“Sà terr è ‘bbon sol p fa’ l matiun“, tradotto: “Questa terra è buona solo per fare i mattoni”. La terra è quella di risulta della terza vasca del Civeta, quella scavata per fare spazio alla discarica attualmente sotto sequestro che nel corso del tempo è franata invadendo i terreni agricoli sottostanti e arrivando fino alla strada.
Alfonso Bellano è il proprietario di uno degli appezzamenti tagliati in due dalla colata di fango. “Si tratta di una superficie di oltre 3mila metri quadri – dice a zonalocale.it – che da poco dopo la realizzazione della terza vasca, nel 2016, non posso più usare. Qui coltivavo grano, orzo, fave ecc.”.

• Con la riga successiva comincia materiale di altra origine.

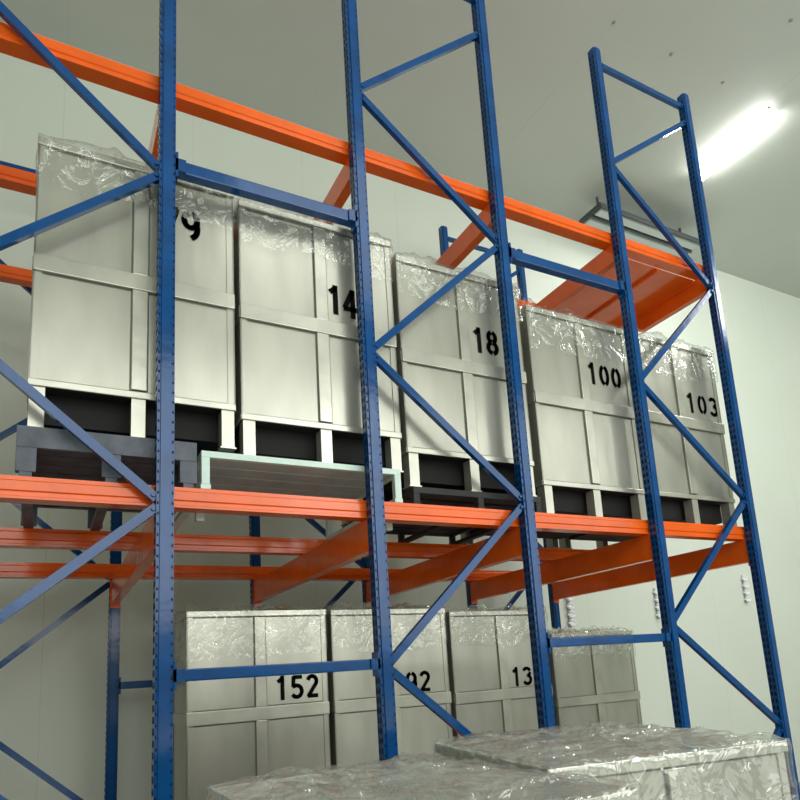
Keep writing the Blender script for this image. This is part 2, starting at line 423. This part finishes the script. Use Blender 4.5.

Un danno non indifferente anche perché la colata, alta qualche metro, ha creato una barriera che impedisce di accedere alla porzione restante che confina con l’area del Civeta lasciata ora incolta. Nel corso del tempo Bellano si è rivolto a un legale, ma è ancora in attesa e da tre anni deve rinunciare a quell’area e nelle sue parole non manca l’amarezza per l’assenza di riscontri da parte dell’amministrazione comunale: “Probabilmente non sanno neanche che c’è stato questo problema”.
[ant_dx]Si tratta di una quantità enorme di terreno sbancato e ammucchiato sulla collina sovrastante che con le piogge è franata; un terreno argilloso che, ovviamente, non è possibile coltivare e andrebbe rimosso, ma a spese di chi? In diverse occasioni la ruspa è dovuta intervenire per liberare la strada sottostante bloccata dalla colata arrivata vicino a uno dei pozzi della Stogit. Oggi il fronte franoso incombe sulla fondovalle Cena, resterà così ancora qualche mese prima di rimettersi in cammino con le piogge.
Che la zona sia interessata da dissesto non è una novità. Gli ultimi a metterlo nero su bianco sono stati i tecnici del comitato Via regionale che nel preavviso di rigetto della maxi discarica proposta dalla Cupello Ambiente, tra le motivazioni, hanno evidenziato criticità ambientali nell’area del polo tecnologico del Civeta, tra le quali: “eventi franosi in atto” [LEGGI]. Uno smottamento è anche all’origine del danneggiamento della membrana protettiva della terza vasca [LEGGI].
Nella speranza di riavere la propria terra, Bellano ricorda nostalgicamente la vallata che fu: “Qui c’erano tutti campi coltivati. La mia famiglia ne aveva anche un altro al di là del torrente Cena. Quando lavoravamo nei campi non portavamo l’acqua, si beveva quella del torrente dove si metteva in fresco anche il vino”.
Tempi lontanissimi: il Cena oggi è uno dei fiumi più inquinati d’Abruzzo e da fine aprile la sua acqua non può essere usata perché vi è stata riscontrata la presenza di salmonella [LEGGI].